To save money, he reuses his signs from the last election.
There is definitely an understated quality to Maher, who sports a blue denim shirt tucked into black dress pants but no coat or tie.
“It’s a Saturday. I think people understand,” he says. “Was Anthony wearing a suit?”
Maher was mildly relieved to hear that Anthony Galluccio Jr., the Council’s top vote-getter and Maher’s friendly competitor, was waving to voters just a few blocks away in a white shirt and tie, but no suit jacket.
Still, while Maher portrays himself as a man more interested in legislation than elections, he is no stranger to politics.
His late father was a city councillor as well as a Cambridge police officer.
Maher says he enjoyed being the son of a politician.
“I assumed I would try it,” Maher says. “I think I’ll do it for as long as I can be effective.”
Maher says he started off thinking that he would give politics one chance, and if he lost an election he wouldn’t run again.
When the 29-year-old Maher lost his bid for school committee in 1987, he put off quitting.

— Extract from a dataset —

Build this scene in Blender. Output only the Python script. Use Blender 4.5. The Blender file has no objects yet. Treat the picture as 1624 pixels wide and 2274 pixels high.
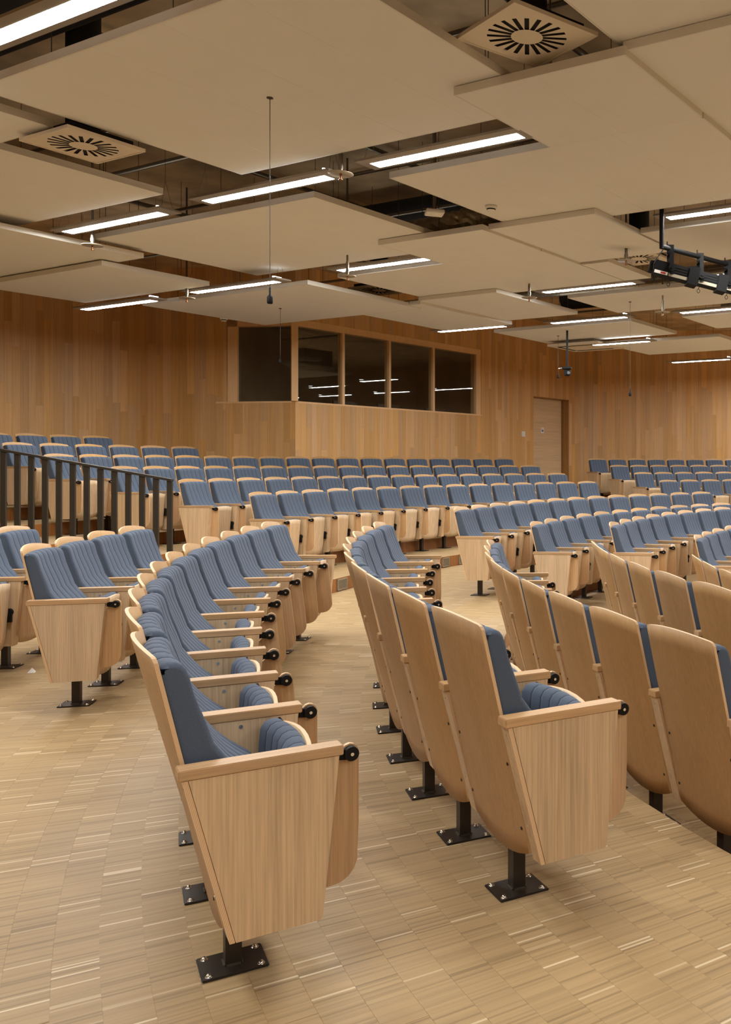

In 1989 he lost in a second bid for a school committee seat, this time by just 11 votes.
But the razor-thin margin made him more committed to running again. Immediately upon losing, he went to look at the voting rolls to see who hadn’t voted, and just started off with the street where he grew up as a child.

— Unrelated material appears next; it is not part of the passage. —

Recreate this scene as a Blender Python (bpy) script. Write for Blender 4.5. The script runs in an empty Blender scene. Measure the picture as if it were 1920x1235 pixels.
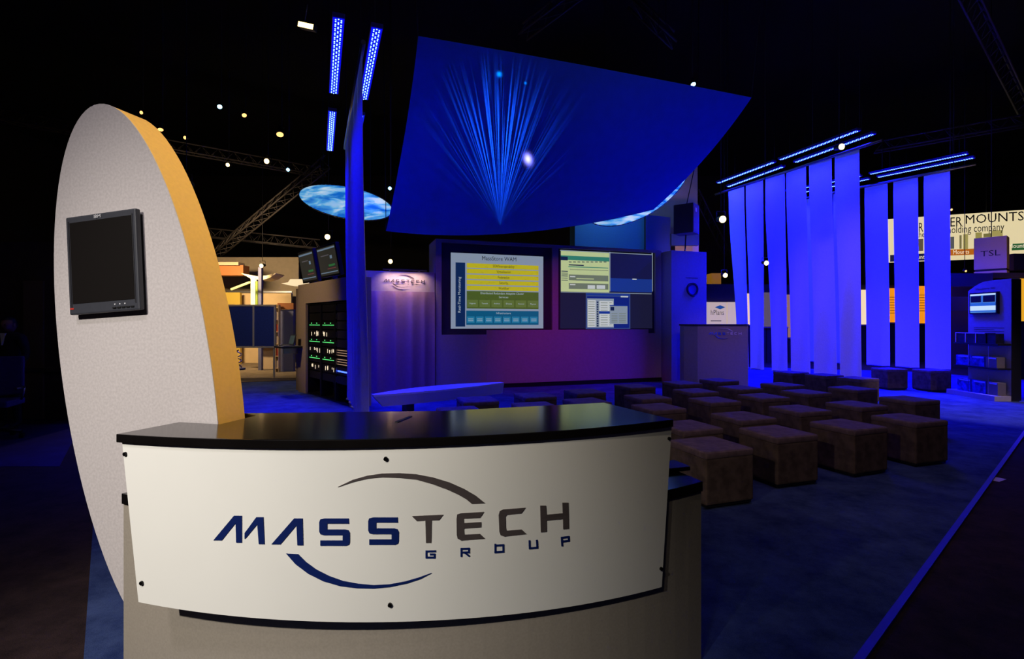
import bpy, bmesh, math, random
from mathutils import Vector, Matrix
from mathutils.geometry import tessellate_polygon
random.seed(7)
PI = math.pi
S = bpy.context.scene
C = S.collection

# ------------------------------------------------------------------ camera
FPX, HZ, EYE = 950.0, 605.0, 1.46
cd = bpy.data.cameras.new('camera'); cam = bpy.data.objects.new('camera', cd); C.objects.link(cam)
cam.location = (0, 0, EYE); cam.rotation_euler = (PI/2, 0, 0)
cd.sensor_width = 36; cd.lens = 36*FPX/1920; cd.shift_y = -(617.5-HZ)/1920; cd.clip_end = 200
S.camera = cam
S.view_settings.view_transform = 'Standard'; S.view_settings.look = 'None'
S.view_settings.gamma = 1; S.view_settings.exposure = 0.0; S.view_settings.use_curve_mapping = False

# ------------------------------------------------------------------ world
w = bpy.data.worlds.new('hall_dark'); S.world = w; w.use_nodes = True
w.node_tree.nodes['Background'].inputs[0].default_value = (0.25, 0.2, 0.5, 1)
w.node_tree.nodes['Background'].inputs[1].default_value = 0.012

def lin(c):
    return tuple(((v/255)/12.92 if v <= 10 else (((v/255)+.055)/1.055)**2.4) for v in c)

def at(x, y, Y):                        # photo coordinates plus distance -> place in the hall
    return Vector(((x-960)/FPX*Y, Y, EYE-(y-HZ)/FPX*Y))
def on_z(x, y, Z):
    return at(x, y, (EYE-Z)*FPX/(y-HZ))

# ------------------------------------------------------------------ lights
def light(kind, name, loc, target, energy, color, size=.3, size_y=None, angle=60, blend=.5, spread=None):
    L = bpy.data.lights.new(name, kind); L.energy = energy; L.color = color
    if kind == 'AREA':
        L.size = size
        if size_y: L.shape = 'RECTANGLE'; L.size_y = size_y
        if spread: L.spread = math.radians(spread)
    else:
        L.shadow_soft_size = size
        if kind == 'SPOT': L.spot_size = math.radians(angle); L.spot_blend = blend
    o = bpy.data.objects.new(name, L); C.objects.link(o); o.location = loc
    if target is not None:
        o.rotation_euler = (Vector(target)-Vector(loc)).to_track_quat('-Z', 'Y').to_euler()
    return o
WARM = (1, .74, .45); WHITE = (1, .93, .84); BLUE = (.002, .002, 1.0); MAG = (.55, .02, .6)
# hall lamps that wash the front of the counter and the oval board
light('SPOT', 'spot_counter', (-3.2, -2.6, 4.6), (-1.35, 1.8, .85), 1600, WHITE, .08, angle=32, blend=1)
light('SPOT', 'spot_counter_soft', (-1.6, -2.0, 4.8), (-.55, 1.7, .6), 95, (1, .88, .7), .25, angle=60, blend=1)
light('SPOT', 'spot_board', (-1.7, -.9, 5.2), (-1.75, 2.1, 1.45), 250, (1, .92, 1), .22, angle=42, blend=1)
light('SPOT', 'spot_board_edge', (2.4, 5.4, 4.6), (-1.3, 2.1, 1.9), 1500, (1, .66, .2), .08, angle=22, blend=.8)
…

“I saw my old neighbor and said ‘Oh my God,’ why didn’t she vote for me? What did we do wrong? By the third person I would have grown angry if went any further so I stopped.”

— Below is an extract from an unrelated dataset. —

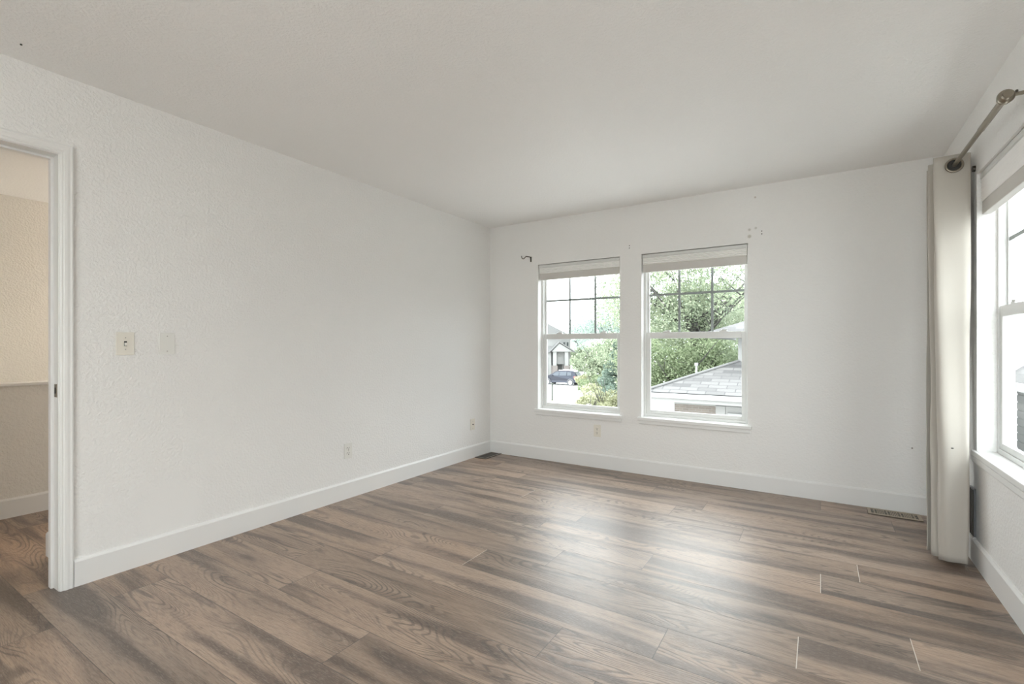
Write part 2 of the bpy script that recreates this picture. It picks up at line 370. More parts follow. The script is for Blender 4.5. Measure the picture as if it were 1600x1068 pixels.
me.materials.append(M['wood']); fl = bpy.data.objects.new('floor', me); C.objects.link(fl)
S(fl, 'grey-brown wood plank floor running into the hall', 'floor')
S(MB().box(XH, XR+WT, YF-WT, YB+WT, -.25, -.004).build('floor_slab', M['hall']), 'subfloor under the planks', 'floor')

# baseboards with a small eased top
BH, BT = .130, .015
prof = [(0, 0), (BT, 0), (BT, BH-.012), (BT-.005, BH-.004), (BT-.009, BH), (0, BH)]
def baseboard(name, p, q, nrm, label, m='trim'):
    p, q = Vector(p), Vector(q); d = (q-p); L = d.length; d.normalize(); nv = Vector(nrm); b = MB()
    A = [b.bm.verts.new(p+nv*x+Vector((0, 0, z))) for x, z in prof]; B = [b.bm.verts.new(q+nv*x+Vector((0, 0, z))) for x, z in prof]
    b.bm.faces.new(A[::-1]); b.bm.faces.new(B); n = len(prof)
    for i in range(n): b.bm.faces.new((A[i], A[(i+1) % n], B[(i+1) % n], B[i]))
    return S(b.build(name, M[m]), label, 'baseboard')
baseboard('baseboard_left', (XL, .815, 0), (XL, YB, 0), (1, 0, 0), 'white baseboard along the left wall')
baseboard('baseboard_back', (XL+BT, YB, 0), (XR-BT, YB, 0), (0, -1, 0), 'white baseboard under the two back windows')
baseboard('baseboard_right', (XR, YF+BT, 0), (XR, YB, 0), (-1, 0, 0), 'white baseboard under the right window')
baseboard('baseboard_front', (XL+BT, YF, 0), (SD[0]-.02, YF, 0), (0, 1, 0), 'white baseboard behind the viewer')
baseboard('baseboard_left_near', (XL, YF+BT, 0), (XL, DJ-.9, 0), (1, 0, 0), 'white baseboard left of the doorway')
baseboard('baseboard_hall', (XH, YF, 0), (XH, YB, 0), (1, 0, 0), 'white baseboard along the hall half wall')
baseboard('baseboard_nib', (-3.60, .868, 0), (XL-LT, .868, 0), (0, -1, 0), 'white baseboard on the short hall wall return')
# door frame: jambs, stop, mitred casing, strike plate
dr = S(empty('door_1', (XL, DJ, 0)), 'open doorway to the hall with white casing and no door', 'doorway')
y0n = -.82
b = MB().box(-LT-.002, .004, 0, .018, 0, DT+.018, .002); b.box(-LT-.002, .004, y0n-.018, y0n, 0, DT+.018, .002); b.box(-LT-.002, .004, y0n, 0, DT, DT+.018, .002)
b.build('door_jamb', M['trim'], dr)
b = MB().box(-.096, -.060, -.011, 0, 0, DT, .002).box(-.096, -.060, y0n, y0n+.011, 0, DT, .002).box(-.096, -.060, y0n+.011, -.011, DT-.011, DT, .002)
b.build('door_stop', M['trim'], dr)
cp = [(0.004, 0), (.004, .011), (.010, .014), (.016, .013), (.020, .017), (.030, .018), (.040, .016), (.046, .018), (.052, .016), (.054, .0)]  # across, out
def casing():
    b = MB(); T = DT; path = [(1, 0.), (1, T), (-1, T), (-1, 0.)]
    rows = []
    for s, z in ((0, 0.), (0, T), (1, T), (1, 0.)):
        rows.append([b.bm.verts.new((.0+o, (0+a) if s == 0 else (y0n-a), z+(a if z > 0 else 0))) for a, o in cp])
    for A, B in zip(rows, rows[1:]):
        for i in range(len(cp)-1): b.bm.faces.new((A[i], A[i+1], B[i+1], B[i]))
        b.bm.faces.new((A[-1], A[0], B[0], B[-1]))
    b.bm.faces.new(rows[0]); b.bm.faces.new(rows[-1]); return b
casing().build('door_casing', M['trim'], dr)
st = MB().box(-.046, -.012, -.0025, .0005, .915, .977, .001).build('strike_plate', M['nickel'], dr)
tag(st, 'small metal strike plate on the white jamb')
MB().box(-.036, -.022, -.0032, -.0024, .932, .960).build('latch_hole', M['slot'], st)

# ------------------------------------------------------------------ windows (local: x along, y outward, z up)
def window(name, loc, rz, label):
    w = S(empty(name, loc, rz), label, 'window')
    MB().frame(0, W_, 0, H_, .022, .078, .140, tb=.026).build('window_frame', M['vinyl'], w)
    zl0, zl1, zm = .026, .765, .709
    lo = MB().frame(.022, W_-.022, zl0, zl1, .034, .084, .108, tb=.032, tt=zl1-zm, bev=.003).build('lower_sash', M['vinyl'], w)
    MB().box(.05, W_-.05, .094, .098, .05, zm+.005).build('window_pane', M['glass'], lo)
    up = MB().frame(.022, W_-.022, zm+.004, H_-.022, .018, .110, .132, tb=.05, tt=.03, bev=.002).build('upper_sash', M['vinyl'], w)
    MB().box(.036, W_-.036, .1185, .1225, .75, H_-.04).build('window_pane', M['glass'], up)
    b = MB()
    for x in (.305, .580): b.box(x-.010, x+.010, .1145, .1180, zm+.054, H_-.05)
    b.box(.04, W_-.04, .1143, .1178, 1.096, 1.116)
    tag(b.build('muntin_grid', M['muntin'], up), 'thin white grid bars greyed as if backlit')
    for x in (.20, W_-.20):
        l = MB().box(x-.03, x+.03, .086, .106, zl1, zl1+.010, .003); l.cyl((x, .096, zl1+.008), (x, .096, zl1+.018), .012); l.box(x-.004, x+.032, .088, .098, zl1+.010, zl1+.018, .002)
        l.build('sash_lock', M['vinyl'], lo)
    return w
def stool(w, prot, ext, apron=True):
    b = MB().box(-ext, W_+ext, -prot, 0, -.030, 0, .006); b.box(.0005, W_-.0005, -.002, .078, -.024, .0005)
    b.build('window_sill', M['trim'], w)
    b = MB().prism([(0, -.030), (-.016, -.030), (-.016, -.056), (-.012, -.064), (0, -.066)], 'x', -ext+.012, W_+ext-.012)
    b.build('sill_apron', M['trim'], w)
w1 = window('window_1', (WIN_B[0][0], YB, .515), 0, 'left of the two back windows, looking onto the parked car'); stool(w1, .034, .030)
w2 = window('window_2', (WIN_B[1][0], YB, .515), 0, 'right of the two back windows, looking onto the shingled roof'); stool(w2, .034, .030)
w3 = window('window_3', (XR, WIN_R[0], WIN_R[1]), -math.pi/2, 'window in the right wall beside the curtain'); stool(w3, .016, .055)

def shade(loc, rz, hs, hr, label):
    t = empty('cellular_shade', loc, rz, label, 'window shade', 'raised shades in the window tops')
    z = H_-.006
    MB().box(.006, W_-.006, .010, .062, z-.026, z, .003).build('head_rail', M['vinyl'], t)
    n = max(4, int(hs/.016)); zz0, zz1 = z-.026, z-hs; pts = []
    for i in range(2*n+1):
        pts.append((.013 if i % 2 else .018, zz0+(zz1-zz0)*i/(2*n)))
    pts += [(.058, zz1), (.058, zz0)]
    MB().prism(pts, 'x', .008, W_-.008).build('folded_fabric', M['shade'], t)
    r = MB().box(.007, W_-.007, .018, .055, zz1-hr, zz1, .004).build('bottom_rail', M['shade_rail'], t)  # taupe made darker to hold the shadow on the rail
    tag(r, 'taupe bottom rail with shadow in its colour')
    for x in (.0065, W_-.0115): MB().box(x, x+.005, .020, .053, zz1-hr+.006, zz1-.004, .001).build('end_cap', M['vinyl'], r)
    return t
shade((WIN_B[0][0], YB, .515), 0, .086, .066, 'raised white shade in the top of the left back window')
shade((WIN_B[1][0], YB, .515), 0, .090, .070, 'raised white shade in the top of the right back window')
shade((XR, WIN_R[0], WIN_R[1]), -math.pi/2, .145, .070, 'raised white pleated shade in the right wall window beside the curtain')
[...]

This impressed on him the importance of every vote, especially in an election like this—where 1,600 to 1,750 first-place votes is typically enough to win election.
With that in mind, he spent his Saturday stranded on a circular island of grass in a rushing stream of traffic.
“There’s no greater rallying cry than losing an election,” he says, adding quickly, “but I’m not looking to do that again.”